Grave of the Fireflies (Hotaru no haka)

Grave of the Fireflies

Why do fireflies have to die so soon?

I heart Studio Ghibli. Like, a lot. Now, normally, that’s because of Hayao Miyazaki, who is arguably their best asset; because of him, even seeing Studio Ghibli’s animation style in any film, Miyazaki or not, gets my heart all warmed up. So, naturally, I was pretty excited to get into Grave of the Fireflies, one of Ghibli’s non-Miyazaki works. I don’t really know what I was prepared for going into this one, but after it was over, one thing was for sure: I definitely wasn’t prepared enough. Umberto D, Europa ’51, Bicycle Thieves… you can have them if you want them, but for me, the goddamn saddest, most depressing film I have ever seen has now got to be Grave of the Fireflies. And I couldn’t have appreciated it more.

People looking at this one should know right off the bat; there’s very little to this one that can be called plot. Things do happen, but there’s no real line of narrative; it’s mostly just about how young Seita and younger sister Setsuko try to survive in a war-ravaged rural Japan after their mother dies. That’s about as much plot summary as you’ll be getting from me, both because there isn’t a whole lot more to it than that, and also because I don’t want to spoil this experience. As for the animation, it was stellar, but I was expecting that, even from the early years of Studio Ghibli. I can’t attest to the Japanese voice performances, as I saw the English dubbed version, but the voices in English were very subtle, and very fitting for the mood and the topic of the film.

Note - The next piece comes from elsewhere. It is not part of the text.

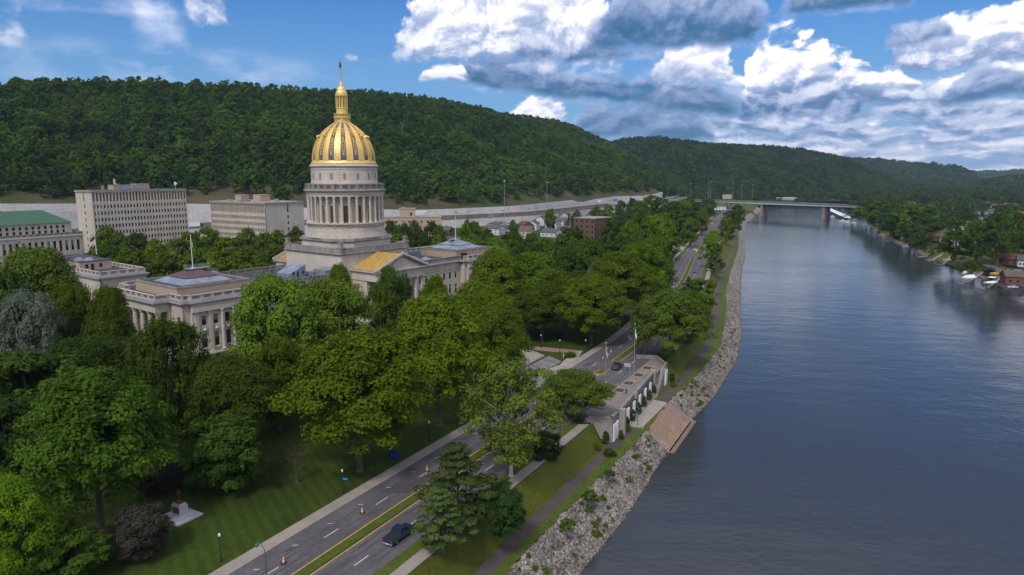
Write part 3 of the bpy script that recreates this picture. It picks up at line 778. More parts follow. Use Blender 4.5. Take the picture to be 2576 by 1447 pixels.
# chamfered tier
b = nb(); b.prism(OCT(14.2, 8.6), 18.7, 22.1); b.build('octagonal_tier', M['stone'], cap)
b = nb(); b.prism(OCT(14.45, 8.75), 22.1, 22.4).prism(OCT(14.9, 8.95), 22.4, 22.75).prism(OCT(14.5, 8.8), 22.75, 23.3); b.build('tier_cornice', M['stone_dark'], cap)
b = nb(); b.lathe([(15.0, 23.3), (15.0, 23.9), (14.7, 23.9), (14.7, 24.5), (14.4, 24.5), (14.4, 24.8), (14.1, 24.8)], 64); b.build('drum_plinth', M['stone'], cap)
# drum
b = nb(); b.lathe([(14.0, 24.6), (14.0, 27.6), (14.25, 27.7), (14.25, 28.1), (14.75, 28.3), (14.75, 28.7), (11.6, 28.7)], 96); b.build('drum', M['stone'], cap, False)
b = nb()
for k in range(32):
    a = 2*PI*k/32
    for t in np.linspace(-.08, .08, 7):
        rr = 14.03; z = 27.25-.35*(1-(t/.08)**2); b.obox(rr*math.cos(a+t), rr*math.sin(a+t), z, z+.22, .12, .36, a+t)
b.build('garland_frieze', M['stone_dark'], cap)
b = nb(); b.lathe([(11.8, 28.7), (11.8, 38.3)], 96); b.build('inner_wall', M['stone'], cap)
colm = MB(); colm.lathe([(.62, 0), (.62, .3), (.5, .42), (.47, 1.2), (.42, 8.1), (.48, 8.2), (.43, 8.3), (.62, 9.2), (.66, 9.25), (.66, 9.5)], 12)
co = colm.build('drum_column', M['stone'], cap); cme = co.data
for k in range(32):
    a = 2*PI*k/32; o = co if k == 0 else bpy.data.objects.new('drum_column', cme)
    if k: COL.objects.link(o); o.parent = cap
    o.location = (13.6*math.cos(a), 13.6*math.sin(a), 28.7+D9); o.rotation_euler = (0, 0, a)
for k in range(0, 32, 2):
    a = 2*PI*(k+.5)/32; b = MB(); b.box(-.06, .1, -.85, .85, 0, 6.0); o = b.build('drum_window', M['bronze'], cap)
    o.location = (11.86*math.cos(a), 11.86*math.sin(a), 28.9+D9); o.rotation_euler = (0, 0, a)
    b = MB(); b.box(-.05, .2, -1.15, -.86, 0, 6.3).box(-.05, .2, .86, 1.15, 0, 6.3).box(-.05, .24, -1.2, 1.2, 6.05, 6.5); o2 = b.build('window_frame', M['stone'], o)
b = nb(); b.lathe([(11.6, 38.2), (14.1, 38.2), (14.1, 38.9), (14.25, 38.9), (14.25, 39.6), (14.6, 39.9), (15.0, 40.1), (15.0, 40.45), (11.6, 40.46)], 96); b.build('entablature', M['stone'], cap)
b = nb(); b.lathe([(15.06, 40.1), (15.1, 40.38), (14.7, 40.5), (14.4, 40.9)], 96); b.build('drum_cornice', M['stone_dark'], cap)
b = nb(); b.lathe([(14.0, 40.46), (14.5, 40.46), (14.5, 41.0), (14.4, 41.0)], 96); b.lathe([(14.05, 42.35), (14.55, 42.35), (14.55, 42.7), (14.05, 42.7)], 96)
for k in range(32):
    a = 2*PI*k/32; b.obox(14.28*math.cos(a), 14.28*math.sin(a), 41.0, 42.36, .42, .95, a)
    for q in range(5):
        a = 2*PI*(k+.24+.13*q)/32; b.obox(14.28*math.cos(a), 14.28*math.sin(a), 41.0, 42.36, .2, .16, a)
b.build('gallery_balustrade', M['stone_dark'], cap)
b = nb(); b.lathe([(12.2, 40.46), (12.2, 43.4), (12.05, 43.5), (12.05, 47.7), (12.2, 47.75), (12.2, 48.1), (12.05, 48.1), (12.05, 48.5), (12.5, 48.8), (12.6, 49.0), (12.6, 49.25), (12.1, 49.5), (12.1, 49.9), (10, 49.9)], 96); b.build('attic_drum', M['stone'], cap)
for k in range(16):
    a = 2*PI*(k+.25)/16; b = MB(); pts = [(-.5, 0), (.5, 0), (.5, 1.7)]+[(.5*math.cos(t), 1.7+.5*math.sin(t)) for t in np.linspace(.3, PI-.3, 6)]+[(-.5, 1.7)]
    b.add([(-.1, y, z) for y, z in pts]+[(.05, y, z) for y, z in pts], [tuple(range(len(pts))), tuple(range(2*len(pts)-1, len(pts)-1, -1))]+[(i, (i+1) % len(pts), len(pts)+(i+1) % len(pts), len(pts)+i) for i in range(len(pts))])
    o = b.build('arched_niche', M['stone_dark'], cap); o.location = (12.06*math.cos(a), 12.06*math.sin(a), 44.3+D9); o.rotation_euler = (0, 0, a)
# gilded dome
DP = [(11.55, 49.9), (11.6, 50.5), (11.25, 50.7), (11.2, 52.0), (11.05, 53.6), (10.7, 55.2), (10.15, 56.8), (9.4, 58.4), (8.4, 60.0), (7.25, 61.4), (5.9, 62.7), (4.5, 63.8), (3.2, 64.6), (2.8, 65.0)]
def dome_r(z): return float(np.interp(z, [p[1] for p in DP], [p[0] for p in DP]))
b = nb(); b.lathe([(11.9, 49.9), (11.95, 50.1), (11.75, 50.35), (11.75, 50.65), (11.35, 50.8), (11.3, 51.1)], 96); b.build('dome_rim', M['gold'], cap, True)
b = nb(); b.lathe([(r-.05, z) for r, z in DP[2:]], 96); b.build('dome_shell', M['blue_lead'], cap, True)
zs = np.linspace(50.9, 64.9, 22)
for k in range(16):
    a = 2*PI*(k+.75)/16
    def band(mb, a0, a1, zz, lift):
        P_ = []
        for z in zz:
            r_ = dome_r(z)+lift
            for t in np.linspace(a0, a1, 3): P_.append((r_*math.cos(t), r_*math.sin(t), z))
        n_ = len(zz); fs = []
        for i in range(n_-1):
            for j in range(2): fs.append((i*3+j, i*3+j+1, (i+1)*3+j+1, (i+1)*3+j))
        # side walls
        for z_i in range(n_-1):
            pass
        mb.add(P_, fs)
        for s_, t in ((0, a0), (2, a1)):
            vs = []
            for z in zz:
                r0 = dome_r(z)-.1; r1 = dome_r(z)+lift
                vs += [(r0*math.cos(t), r0*math.sin(t), z), (r1*math.cos(t), r1*math.sin(t), z)]
            mb.add(vs, [((i*2, i*2+1, i*2+3, i*2+2)) for i in range(n_-1)])
    b = nb(); w = 2*PI/16
    band(b, a-w*.27, a+w*.27, zs, .12); band(b, a-w*.25, a-w*.15, zs, .3); band(b, a+w*.15, a+w*.25, zs, .3); band(b, a-w*.04, a+w*.04, zs, .2)
    b.build('gilded_rib', M['gold'], cap)
    # ornament in the panel beside the rib
    pa = a+w/2; b = nb()
    def P3(z, t): r_ = dome_r(z)+.07; return (r_*math.cos(t), r_*math.sin(t), z)
    def ring(zc, rz_, ra, th=.09):
        for q in range(14):
            t0, t1 = 2*PI*q/14, 2*PI*(q+1)/14; rr = dome_r(zc)
            p = P3(zc+rz_*math.sin(t0), pa+ra*math.cos(t0)/rr); q_ = P3(zc+rz_*math.sin(t1), pa+ra*math.cos(t1)/rr); b.tube(p, q_, th, th, 4)
    for zc, s_ in ((54.0, .30), (54.8, .55), (55.9, .62), (57.0, .55), (58.0, .42), (60.9, .4), (61.6, .3)): ring(zc, s_*.95, s_*.95, .14)
    b.tube(P3(52.9, pa), P3(58.6, pa), .09, .09, 4)
    for zc in (53.2, 58.9, 62.4): b.obox(*[c for c in P3(zc, pa)[:2]], zc-.25, zc+.25, .2, .75, pa)
    b.build('panel_ornament', M['gold'], cap)
    b = nb(); q = P3(59.6, pa); b.obox(q[0], q[1], 59.1, 60.1, .7, .8, pa); b.tube(P3(59.75, pa), tuple(c*1.0 for c in (q[0]*1.09, q[1]*1.09, 59.75)), .5, .35, 8); b.build('dormer_boss', M['gold'], cap)
    b = nb(); b.tube((q[0]*1.085, q[1]*1.085, 59.75), (q[0]*1.1, q[1]*1.1, 59.75), .24, .24, 8); b.build('dormer_opening', M['black'], cap)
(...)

This is one that words can really do no justice; you just have to see it for yourself. This is one of the most gut-wrenching, eye-watering, heart-stoppingly sad films I have ever personally witnessed, and though it got very close to unbearable as it was happening, after it was over I couldn’t help but have a feeling of catharsis. This was great, plain and simple, mostly for the very reasons that would seem to be turn-offs for the average moviegoer. Now, I, of course, will first and foremost recommend Spirited Away as probably the best ‘gateway’ film for someone to get into Japanese animated features, but this is definitely on the list, somewhere. Even though it was Studio Ghibli, I was uncertain as to why they needed another slot on the list, but I was thoroughly convinced by the end of this one. See this if you get the chance. You might be bawling your eyes out by the end of it, but it couldn’t be more rewarding, mostly for that very same reason.